Gabo’s work appears in such scattered venues as New York’s MOMA, the Guggenheim Museum, the Hirshhorn in Washington, and the Rotterdam branch of De Bijenkorf department store, which commissioned a 25-metre-high freestanding metal sculpture. But the largest collection of Gabo's work is actually here in the UK in the Tate Galleries. And, using material from its archives, Tate Publishing has brought out a new book on the artist this month.

Gabo's  Two Cubes in the Tate Modern. Source: Phoebe Taplin.

Gabo's  Two Cubes (1930),  which is on display in the Tate Modern, illustrates Gabo's idea of constructing an object's inner space. The cubes are made of painted wood, one solid and one inverted. This idea was central to his philosophy of sculpture. As his brother Alexei explained in a 1964 biography: “Its function was not to delimit the boundaries of things but to show the trends of hidden rhythms and forces in them.”

Born as Naum Pevsner in Russia in 1890, he changed his name to Gabo in 1915 to distinguish himself from his other brother, Antoine Pevsner, who was also an artist. Together they wrote the 1920 Realistic Manifesto, which rejected a millennium of “static” art, in favour of a new element in visual art: "kinetic rhythms, as the basis of our perception of real time.”

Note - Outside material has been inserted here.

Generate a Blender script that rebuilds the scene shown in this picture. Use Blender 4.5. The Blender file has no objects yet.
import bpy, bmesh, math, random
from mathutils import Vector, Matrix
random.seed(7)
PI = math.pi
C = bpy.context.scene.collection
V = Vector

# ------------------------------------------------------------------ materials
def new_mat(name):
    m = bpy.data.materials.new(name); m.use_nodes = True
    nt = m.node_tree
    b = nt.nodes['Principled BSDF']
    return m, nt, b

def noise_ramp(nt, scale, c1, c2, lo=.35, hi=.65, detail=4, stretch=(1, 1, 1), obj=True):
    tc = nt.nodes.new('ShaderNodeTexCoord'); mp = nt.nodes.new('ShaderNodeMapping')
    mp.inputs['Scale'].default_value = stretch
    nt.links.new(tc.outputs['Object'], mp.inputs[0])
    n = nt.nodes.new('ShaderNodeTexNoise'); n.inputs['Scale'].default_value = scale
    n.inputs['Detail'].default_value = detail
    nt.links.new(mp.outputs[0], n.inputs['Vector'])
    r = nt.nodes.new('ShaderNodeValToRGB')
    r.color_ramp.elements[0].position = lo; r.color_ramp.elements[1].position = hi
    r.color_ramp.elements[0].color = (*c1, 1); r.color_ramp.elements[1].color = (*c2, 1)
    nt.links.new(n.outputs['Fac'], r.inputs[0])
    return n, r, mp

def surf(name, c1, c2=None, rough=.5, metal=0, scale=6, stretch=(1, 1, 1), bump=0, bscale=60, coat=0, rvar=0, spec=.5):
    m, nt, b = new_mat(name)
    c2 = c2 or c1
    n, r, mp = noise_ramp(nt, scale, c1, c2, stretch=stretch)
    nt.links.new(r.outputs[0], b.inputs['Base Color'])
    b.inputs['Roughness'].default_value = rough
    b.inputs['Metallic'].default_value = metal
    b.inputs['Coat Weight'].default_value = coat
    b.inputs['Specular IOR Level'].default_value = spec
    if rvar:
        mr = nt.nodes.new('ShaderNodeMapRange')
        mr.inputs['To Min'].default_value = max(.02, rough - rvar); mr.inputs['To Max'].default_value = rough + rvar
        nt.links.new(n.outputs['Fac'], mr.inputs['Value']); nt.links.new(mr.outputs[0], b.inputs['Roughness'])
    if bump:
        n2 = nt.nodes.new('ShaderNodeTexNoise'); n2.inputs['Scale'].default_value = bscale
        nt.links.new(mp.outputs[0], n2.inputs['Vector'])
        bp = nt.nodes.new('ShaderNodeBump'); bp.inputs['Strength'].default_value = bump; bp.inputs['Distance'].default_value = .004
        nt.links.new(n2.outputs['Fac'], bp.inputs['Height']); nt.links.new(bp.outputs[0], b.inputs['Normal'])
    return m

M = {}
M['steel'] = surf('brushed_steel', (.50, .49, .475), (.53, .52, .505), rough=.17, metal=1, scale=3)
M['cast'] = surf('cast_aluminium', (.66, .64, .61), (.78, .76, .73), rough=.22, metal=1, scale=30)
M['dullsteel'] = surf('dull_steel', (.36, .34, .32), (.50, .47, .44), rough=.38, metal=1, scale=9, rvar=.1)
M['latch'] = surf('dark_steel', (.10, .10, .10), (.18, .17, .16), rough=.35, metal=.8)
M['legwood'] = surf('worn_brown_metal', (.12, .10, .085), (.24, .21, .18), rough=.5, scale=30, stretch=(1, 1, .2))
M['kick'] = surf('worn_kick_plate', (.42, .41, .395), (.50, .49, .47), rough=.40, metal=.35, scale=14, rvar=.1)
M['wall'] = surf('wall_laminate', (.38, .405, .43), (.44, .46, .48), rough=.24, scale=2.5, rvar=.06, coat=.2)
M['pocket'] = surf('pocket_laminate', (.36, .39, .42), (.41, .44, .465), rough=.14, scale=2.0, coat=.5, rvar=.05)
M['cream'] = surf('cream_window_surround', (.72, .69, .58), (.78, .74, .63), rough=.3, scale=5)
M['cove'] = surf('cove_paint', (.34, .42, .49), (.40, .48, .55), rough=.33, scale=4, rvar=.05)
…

Gabo was involved in many collaborations. In the 1920s, he worked with Diaghilev, founder of the Ballet Russe, to produce a geometric, transparent set for a ballet. In the 1930s he entered an architectural design into the competition to build the new “Palace of the Soviets”. He also lived a somewhat nomadic life. In 1922, he moved to Berlin to take part in the “First Russian Art Exhibition", where he lived for a decade. Gabo moved again, to Paris, and then spent ten years from 1936 in England, where he edited artistic journals and married Miriam Israels. He became part of a famously creative group, while living in Cornwall. There is a fabulous beach photo taken in 1942 of Gabo in his swimming trunks, dangling seaweed above abstract artist, Ben Nicholson, who is sat on the sand with a sunhat and dog. In 1946 he moved to the United States where he lectured at Yale, Harvard and Chicago, took American citizenship in 1952 and died in Connecticut in 1977.

Also in the Tate Modern is Gabo's “Spheric Theme (Penetrated Variation)”, created during the artists years in Cornwall in the 1930s. A single sheet of bronze forms a rounded shape, bisected by a flat square. Gabo was to work and rework this form over decades. He wrote about his spheric-theme series: “I enclose the space in one curved continuous surface … and give the space the curved character which it has in my perception.”

The pioneering constructivist ideas that Gabo brought from Russia were to have an incalculable effect on art in Britain and also in the USA. The critic and poet, Herbert Read in 1942 had called Gabo’s dynamic Spiral Theme, “the highest point ever reached by the aesthetic intuition of man.”

In his later years, his thoughts returned increasingly to his childhood in Bryansk, as he wrote in a memoir, to the “image of myself as a young boy, saturated to the core by Russia, its people, its nature, its songs, its language, its land and sky…”

Over the years, Gabo created some of the 20th century’s iconic sculptural images. “Constructed Head No. 2” is probably his most recognisable image, a geometric bust made from intersecting flat pieces of metal. From a small cardboard model in 1916, this figure grew to a two-metre steel head in 1966, when Gabo refers to it in his diary as “my child.” In the same year, Christopher Cornford of London’s Royal College of Art described the figure, at the opening of the Gabo exhibition at the Tate, as a modern “Madonna of the Annunciation”, embodying “in her very structure the most beautiful and profound discovery of 20th century art”.